_DATA SHOWN_

━━━━━━━━━━━━━━━━━━━━━━━━━━━━━━

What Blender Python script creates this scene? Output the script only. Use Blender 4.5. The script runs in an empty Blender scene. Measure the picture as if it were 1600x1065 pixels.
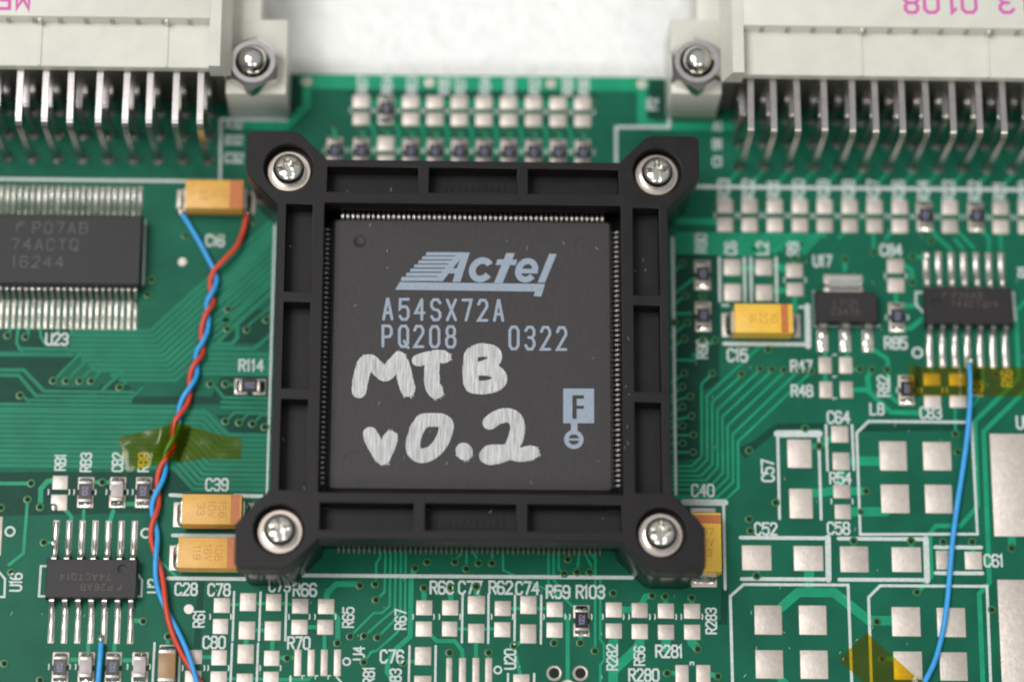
import bpy, bmesh, math, random
from mathutils import Matrix, Vector

random.seed(7)
PI = math.pi
S = bpy.context.scene

# ------------------------------------------------------------------ camera, world, lamps (1 unit = 1 mm)
FPX = 4441.674
RM = Matrix(((0.99964765, -0.01000274, -0.02458716),
             (0.00269693, 0.95976039, -0.28080726),
             (0.02640662, 0.28064201, 0.95944919)))
CAM = Vector((-6.9685552, -79.58711324, 271.92954914))
cd = bpy.data.cameras.new('camera')
cam = bpy.data.objects.new('camera', cd)
S.collection.objects.link(cam)
cam.matrix_world = Matrix.Translation(CAM) @ RM.to_4x4()
cd.sensor_width = 36.0
cd.lens = FPX * 36.0 / 1600.0
cd.clip_start = 5.0
cd.clip_end = 3000.0
cd.dof.use_dof = True
cd.dof.focus_distance = 274.8
cd.dof.aperture_fstop = 0.0076
cd.dof.aperture_blades = 7
S.camera = cam

W = bpy.data.worlds.new('World')
S.world = W
W.use_nodes = True
bg = W.node_tree.nodes['Background']
bg.inputs[1].default_value = 1.0
_n = W.node_tree
_tc = _n.nodes.new('ShaderNodeTexCoord')
_sx = _n.nodes.new('ShaderNodeSeparateXYZ')
_cr = _n.nodes.new('ShaderNodeValToRGB')
_cr.color_ramp.elements[0].position = 0.0
_cr.color_ramp.elements[0].color = (0.10, 0.10, 0.095, 1)
_cr.color_ramp.elements[1].position = 1.0
_cr.color_ramp.elements[1].color = (0.58, 0.60, 0.61, 1)
_e = _cr.color_ramp.elements.new(0.42)
_e.color = (0.20, 0.20, 0.20, 1)
_e = _cr.color_ramp.elements.new(0.70)
_e.color = (0.52, 0.54, 0.55, 1)
_n.links.new(_tc.outputs['Generated'], _sx.inputs[0])
_n.links.new(_sx.outputs['Z'], _cr.inputs[0])
_n.links.new(_cr.outputs[0], bg.inputs[0])


def lamp(name, loc, target, sx, sy, watts, col):
    l = bpy.data.lights.new(name, 'AREA')
    l.shape = 'RECTANGLE'
    l.size, l.size_y = sx, sy
    l.energy = watts
    l.color = col
    o = bpy.data.objects.new(name, l)
    S.collection.objects.link(o)
    o.location = loc
    o.rotation_euler = (Vector(target) - Vector(loc)).to_track_quat('-Z', 'Y').to_euler()
    return o


lamp('ceiling_lamp', (-430, 70, 960), (0, 0, 0), 520, 420, 7.6e6, (1.0, 0.985, 0.96))
lamp('window_lamp', (-300, -680, 860), (0, 0, 0), 240, 300, 2.2e6, (0.95, 0.98, 1.0))
lamp('desk_lamp', (320, -680, 860), (0, 0, 0), 200, 260, 1.6e6, (1.0, 0.95, 0.76))

S.cycles.pixel_filter_type = 'BLACKMAN_HARRIS'
S.cycles.filter_width = 2.0
S.view_settings.view_transform = 'Standard'
S.view_settings.look = 'None'
S.view_settings.exposure = -0.14
S.view_settings.gamma = 1.0
S.view_settings.use_curve_mapping = False


def P(u, v, z=0.0):
    """a point of the photograph (1600 px wide) carried onto the plane at height z"""
    d = RM @ Vector(((u - 800.0) / FPX, -(v - 532.5) / FPX, -1.0))
    s = (z - CAM.z) / d.z
    return CAM + d * s


def PX(u, v, z=0.0):
    """millimetres per pixel there"""
    return (P(u + .5, v, z) - P(u - .5, v, z)).length


# ------------------------------------------------------------------ materials
MATS = {}


def mat(name, col, rough=.5, metal=0.0, var=0.0, scale=1.0, bump=0.0, bscale=None, spec=.5, coat=0.0,
        stretch=None, rvar=0.0, col2=None):
    m = bpy.data.materials.new(name)
    m.use_nodes = True
    nt = m.node_tree
    b = nt.nodes['Principled BSDF']
    b.inputs['Base Color'].default_value = (*col, 1)
    b.inputs['Roughness'].default_value = rough
    b.inputs['Metallic'].default_value = metal
    b.inputs['Specular IOR Level'].default_value = spec
    b.inputs['Coat Weight'].default_value = coat
    b.inputs['Coat Roughness'].default_value = .12
    if var or bump or rvar:
        tc = nt.nodes.new('ShaderNodeTexCoord')
        mp = nt.nodes.new('ShaderNodeMapping')
        geo = nt.nodes.new('ShaderNodeNewGeometry')
        nt.links.new(geo.outputs['Position'], mp.inputs[0])
        if stretch:
            mp.inputs['Scale'].default_value = stretch
        nz = nt.nodes.new('ShaderNodeTexNoise')
        nz.inputs['Scale'].default_value = scale
        nz.inputs['Detail'].default_value = 5
        nz.inputs['Roughness'].default_value = .6
        nt.links.new(mp.outputs[0], nz.inputs['Vector'])
        if var:
            cr = nt.nodes.new('ShaderNodeValToRGB')
            cr.color_ramp.elements[0].position = .3
            cr.color_ramp.elements[1].position = .7
            lo = col2 if col2 else tuple(max(0, c * (1 - var)) for c in col)
            hi = tuple(min(1, c * (1 + var)) for c in col)
            cr.color_ramp.elements[0].color = (*lo, 1)
            cr.color_ramp.elements[1].color = (*hi, 1)
            nt.links.new(nz.outputs['Fac'], cr.inputs[0])
            nt.links.new(cr.outputs[0], b.inputs['Base Color'])
        if rvar:
            mr = nt.nodes.new('ShaderNodeMapRange')
            mr.inputs[3].default_value = rough - rvar
            mr.inputs[4].default_value = rough + rvar
            nt.links.new(nz.outputs['Fac'], mr.inputs[0])
            nt.links.new(mr.outputs[0], b.inputs['Roughness'])
        if bump:
            n2 = nt.nodes.new('ShaderNodeTexNoise')
            n2.inputs['Scale'].default_value = bscale or scale
            n2.inputs['Detail'].default_value = 4
            nt.links.new(mp.outputs[0], n2.inputs['Vector'])
            bp = nt.nodes.new('ShaderNodeBump')
            bp.inputs['Strength'].default_value = 1.0
            bp.inputs['Distance'].default_value = bump
            nt.links.new(n2.outputs['Fac'], bp.inputs['Height'])
            nt.links.new(bp.outputs[0], b.inputs['Normal'])
    MATS[name] = m
    return m


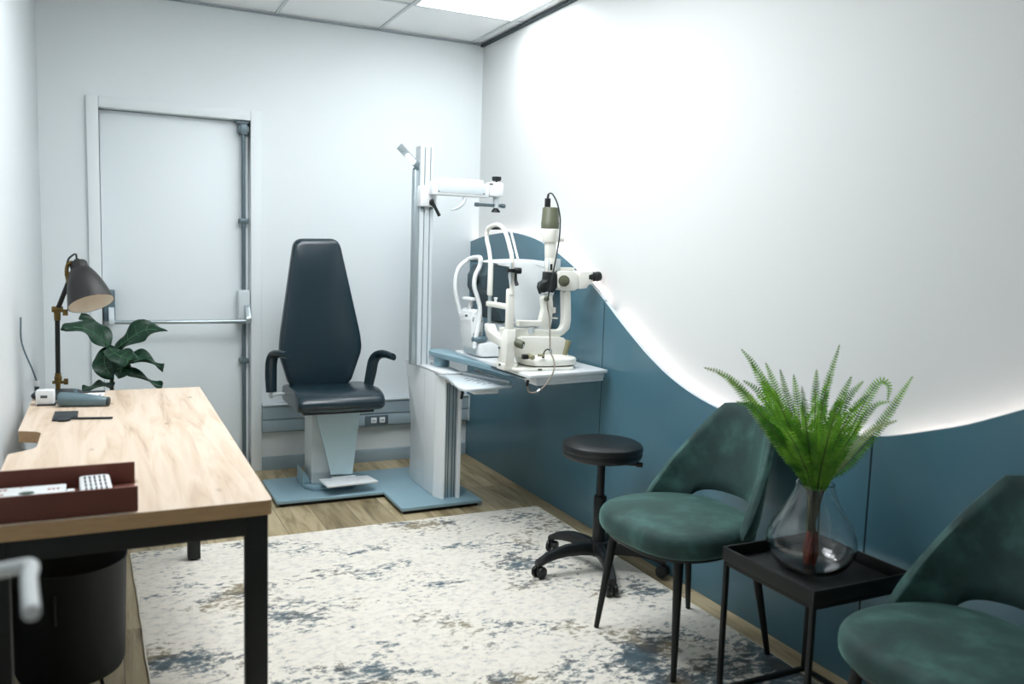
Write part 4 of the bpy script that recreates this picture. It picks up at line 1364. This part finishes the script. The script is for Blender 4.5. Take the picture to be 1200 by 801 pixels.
def make_chair(t):
    seat = superell(-.035, 0, .243, .258, 2.6, 64)
    # narrower at the back
    seat = [(x, y*(1-.10*max(0, (x+.05)/.26))) for x, y in seat]
    obj('seat', MB().cushion(seat, .388, .474, .036, dome=.014), M['velvet'], t)
    obj('seat_base', MB().prism([(x*.86-.01, y*.86) for x, y in seat], 'z', .376, .3895, .002), M['black'], t)
    rings = []
    n = 60
    PH = math.radians(79)
    for i in range(n+1):
        ph = -PH+2*PH*i/n
        ad = abs(math.degrees(ph))
        # upper edge: flat at the back, falling straight to the seat at the sides
        if ad < 27:
            tz_ = .822-.012*(ad/27)**2
        else:
            tz_ = .81-(.81-.455)*((ad-27)/52)
        # lower edge: an arched cut-out over the seat
        if ad < 40:
            bz_ = .442+.058*math.sqrt(max(0., 1-(ad/40)**4))
        else:
            bz_ = .442
        tz_ = max(tz_, bz_+.012)
        ring = []
        hh = tz_-bz_
        half = .5*min(.036, .036*(.55+.45*min(1, hh/.08)))
        prof = [(0, -half), (0, half)]
        m_ = 14
        def P(u, off):
            z = bz_+hh*u
            lean = .10*max(0, (z-.44))/.38*(.25+.75*max(0, math.cos(ph)))
            rx, ry = .236, .252
            c, s = math.cos(ph), math.sin(ph)
            r = 1.0
            px, py = -.03+(rx+lean+off)*c, (ry+off+.25*lean)*s
            if c < 0:
                px = -.03+(rx*1.05+off)*c
            return V((px, py, z))
        for j in range(m_+1):
            u = j/m_
            k = 1-(2*u-1)**8
            ring.append(P(u, half*math.sqrt(max(.02, k))))
        for j in range(m_, -1, -1):
            u = j/m_
            k = 1-(2*u-1)**8
            ring.append(P(u, -half*math.sqrt(max(.02, k))))
        rings.append(ring)
    obj('backrest', MB().loft(rings), M['velvet'], t)
    for fx_, fy_ in ((-.203, .215), (-.203, -.215), (.215, .205), (.215, -.205)):
        tx_, ty_ = fx_*.78-.012, fy_*.80
        lg = MB().cyl((fx_, fy_, .0016), (tx_, ty_, .3755), .009, .0165, n=20, bev=.001)
        obj('leg', lg, M['blackmetal'], t)


make_chair(CH)
ch2 = dup(CH)
CH.location = (-.405, -2.80, RZ)
CH.rotation_euler = (0, 0, math.radians(3))
ch2.location = (-.385, -3.86, RZ+.0006)
ch2.rotation_euler = (0, 0, math.radians(2))
ch2['label'] = 'green velvet chair nearest the camera, beyond the side table at the right edge'

# -------------------------------------------------------------- side table
SD = thing('side_table', 'black metal tray side table between the two green velvet chairs', 'side table', (-.317, -3.3, RZ))
qx0, qx1, qy0, qy1 = -.508, -.135, -3.487, -3.115
zt, zb = .474, .432
obj('tray_bottom', MB().box(qx0+.004, qx1-.004, qy0+.004, qy1-.004, zb+.001, zb+.006, .001), M['blackmetal'], SD)
w = .0065
rm = MB().box(qx0, qx1, qy0, qy0+w, zb, zt, .0015).box(qx0, qx1, qy1-w, qy1, zb, zt, .0015).box(qx0, qx0+w, qy0+w, qy1-w, zb, zt, .0015).box(qx1-w, qx1, qy0+w, qy1-w, zb, zt, .0015)
obj('tray_rim', rm, M['blackmetal'], SD)
b = .014
for xx in (qx0+.004, qx1-.004-b):
    for yy in (qy0+.004, qy1-.004-b):
        zz = RZ+.0012
        obj('leg', MB().box(xx, xx+b, yy, yy+b, zz, zb-.0005, .0012), M['blackmetal'], SD)
for z_ in (RZ+.0008, zb-.0145):
    mb = MB()
    for yy in (qy0+.004, qy1-.004-b):
        mb.box(qx0+.004+b, qx1-.004-b, yy+.0005, yy+b-.0005, z_, z_+.0135, .001)
    for xx in (qx0+.004, qx1-.004-b):
        mb.box(xx+.0005, xx+b-.0005, qy0+.004+b, qy1-.004-b, z_, z_+.0135, .001)
    obj('rail', mb, M['blackmetal'], SD)

# --------------------------------------------------------- vase with fern
vx, vy, vz = -.325, -3.29, zb+.0068
VS = thing('glass_vase', 'clear teardrop glass vase holding the fern on the black side table', 'vase', (vx, vy, vz))
outer = [(0, 0), (.05, 0), (.07, .003), (.098, .018), (.12, .05), (.128, .083), (.124, .112), (.110, .145), (.09, .178), (.072, .208), (.06, .235), (.054, .256), (.0545, .262)]
inner = [(.0505, .262), (.050, .256), (.056, .235), (.068, .208), (.086, .178), (.106, .145), (.120, .112), (.124, .083), (.116, .052), (.094, .024), (.066, .011), (.0, .0085)]
po_ = [(p.x, p.y) for p in cr([V((r_, z, 0)) for r_, z in outer], 3)]
pi_ = [(p.x, p.y) for p in cr([V((r_, z, 0)) for r_, z in inner], 3)]
obj('glass_body', MB().lathe([(max(0, r_), max(0., z)) for r_, z in po_+pi_], Matrix.Translation((vx, vy, vz)), 64), M['glass'], VS, angle=60)

FR = thing('fern', 'green fern with feathery fronds and red-brown root standing in the glass vase', 'fern', (vx, vy, vz+.012))
base = V((vx, vy, vz+.20))
rt = MB()
for k in range(7):
    aa = k*2.4
    rt.tube([V((vx+.012*math.cos(aa), vy+.012*math.sin(aa), vz+.012)), V((vx+.014*math.cos(aa+.4), vy+.014*math.sin(aa+.4), vz+.06)), V((vx+.01*math.cos(aa+.8), vy+.01*math.sin(aa+.8), vz+.115))], [.006, .009, .005], n=7, sub=4)
obj('root', rt, M['root'], FR, 'red-brown root bundle')


def frond(tip, bow, length_w=.032, pale=False, seed=0, stem_w=.0022, curl=None):
    rnd = random.Random(seed)
    b0 = V((vx+rnd.uniform(-.012, .012), vy+rnd.uniform(-.012, .012), vz+.10))
    b1 = V((vx, vy, vz+.255)) + (V((tip.x-vx, tip.y-vy, 0)).normalized()*.026 if (V((tip.x-vx, tip.y-vy, 0)).length > .01) else V((0, 0, 0)))
    mid = b1.lerp(tip, .5)+bow
    P = [b0, b1, b1.lerp(mid, .55)+bow*.25, mid.lerp(tip, .35)+bow*.35, tip]
    if curl:
        P += curl
    path = cr(P, 14)
    # arc-length resample
    acc = [0]
    for p, q in zip(path, path[1:]):
        acc.append(acc[-1]+(q-p).length)
    Lt = acc[-1]

    def pt(s):
        s = min(max(s, 0), Lt-1e-6)
        for i in range(len(acc)-1):
            if acc[i+1] >= s:
                t = (s-acc[i])/max(1e-9, acc[i+1]-acc[i])
                return path[i].lerp(path[i+1], t)
        return path[-1]
    mb = MB()
    mb.tube([pt(Lt*i/24) for i in range(25)], [stem_w*(1-.75*i/24) for i in range(25)], n=5, sub=1)
    t_ = bmesh.new()
    s0 = .15
    n = int(Lt/.0108)
    view = (CAM-tip).normalized()
    twist = rnd.uniform(-.5, .5)
    for i in range(n):
        s = s0+(Lt-s0)*i/n
        if s > Lt:
            break
        u = (s-s0)/(Lt-s0)
        p = pt(s)
        d = (pt(s+.004)-pt(s-.004)).normalized()
        ref = view+V((.55*math.cos(seed*1.7), .55*math.sin(seed*1.7), .25*twist))
        sd = d.cross(ref)
        if sd.length < .2:
            sd = d.cross(V((1, .2, 0)))
        sd.normalize()
        up = sd.cross(d).normalized()
        w = length_w*(.25+.75*min(1, u*4))*(1-u**2.2)**.8+.002
        for sg in (-1, 1):
            dirn = (sd*sg*.92+d*.32+up*rnd.uniform(-.12, .2)).normalized()
            wid = .0078*(1-.4*u)
            tip_ = p+dirn*w-up*w*.10
            m1 = p+dirn*w*.35+up*.001
            va = t_.verts.new(p-d*wid*.35)
            vb_ = t_.verts.new(m1-d*wid*.55)
            vc = t_.verts.new(tip_)
            vd = t_.verts.new(m1+d*wid*.55)
            ve_ = t_.verts.new(p+d*wid*.35)
            t_.faces.new((va, vb_, vc, vd, ve_))
    bmf = MB()
    bmf._add(t_)
    fr_o = obj('frond', mb, M['stem'] if not pale else M['fernpale'], FR)
    me = fr_o.data
    lf = obj('leaflets', bmf, M['fernpale'] if pale else M['fern'], fr_o, angle=180)
    return fr_o


D0 = 2.48
tips = [  # photo pixel, depth offset, bow in pixels sideways / up, width, pale
    (824, 430, .05, 8, 30, .030, True), (840, 436, -.05, 10, 28, .033, False), (868, 408, .10, 6, 25, .033, False), (880, 424, -.10, 4, 20, .033, False),
    (897, 424, .08, 4, 15, .034, False), (893, 446, -.14, -2, 14, .034, False), (914, 432, .14, 2, 8, .032, False), (906, 455, -.05, 0, 8, .033, False), (930, 438, .02, 0, 5, .033, False),
    (957, 432, -.10, 0, 6, .03, False), (984, 403, .04, 10, -10, .026, False), (972, 440, .12, 4, 4, .032, False), (998, 440, -.08, 4, 8, .032, False), (1012, 446, .10, 6, 12, .032, False),
    (1070, 440, .04, 4, -16, .026, False), (1052, 492, -.06, 4, 12, .024, True), (1032, 446, .02, -8, 22, .03, False), (1044, 470, -.12, -4, 26, .028, False), (980, 470, -.18, 0, 8, .034, False),
    (940, 470, -.20, 0, 8, .034, False), (862, 470, -.12, 4, 24, .032, False), (870, 445, .0, 2, 22, .034, False), (955, 455, .16, 0, 5, .032, False), (1005, 475, .16, 3, 12, .03, False), (920, 478, .18, -3, 10, .032, False), (886, 462, .16, 2, 18, .034, False), (940, 452, -.22, 0, 8, .034, False), (1018, 462, -.20, 4, 14, .034, False), (968, 462, .2, 0, 6, .034, False), (990, 458, -.24, 2, 8, .034, False), (900, 490, -.2, -4, 14, .034, False), (1000, 500, -.1, 5, 14, .034, False), (958, 486, -.16, 0, 6, .034, False),
]
for k, (px_, py_, dd_, bxp, byp, wd, pale) in enumerate(tips):
    dep = D0+dd_
    tp_ = at(px_, py_, 'd', dep)
    bow = RGT*(-bxp*dep/FPX if px_ > 949 else -bxp*dep/FPX)+UPV*(byp*dep/FPX)
    curl = None
    if k == 16:
        curl = [at(1042, 452, 'd', dep), at(1040, 470, 'd', dep-.01)]
    if k == 10:
        curl = None
    frond(tp_, bow, wd, pale, seed=k+1, curl=curl)

# ------------------------------------------------------------------ world
w_ = bpy.data.worlds.new('world')
bpy.context.scene.world = w_
w_.use_nodes = True
w_.node_tree.nodes['Background'].inputs[0].default_value = (.8, .9, 1, 1)
w_.node_tree.nodes['Background'].inputs[1].default_value = .3

vs = bpy.context.scene.view_settings
vs.view_transform = 'Standard'
vs.look = 'None'
vs.gamma = 1
vs.exposure = .75
vs.use_curve_mapping = False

━━━━━━━━━━━━━━━━━━━━━━━━━━━━━━

_SHORT TASK_
Quote, please, every line of the material above from its start through the line that has "from mathutils import Matrix, Vector", reproducing the words exactly and dropping any images.

_RESULT_
What Blender Python script creates this scene? Output the script only. Use Blender 4.5. The script runs in an empty Blender scene. Measure the picture as if it were 1600x1065 pixels.
import bpy, bmesh, math, random
from mathutils import Matrix, Vector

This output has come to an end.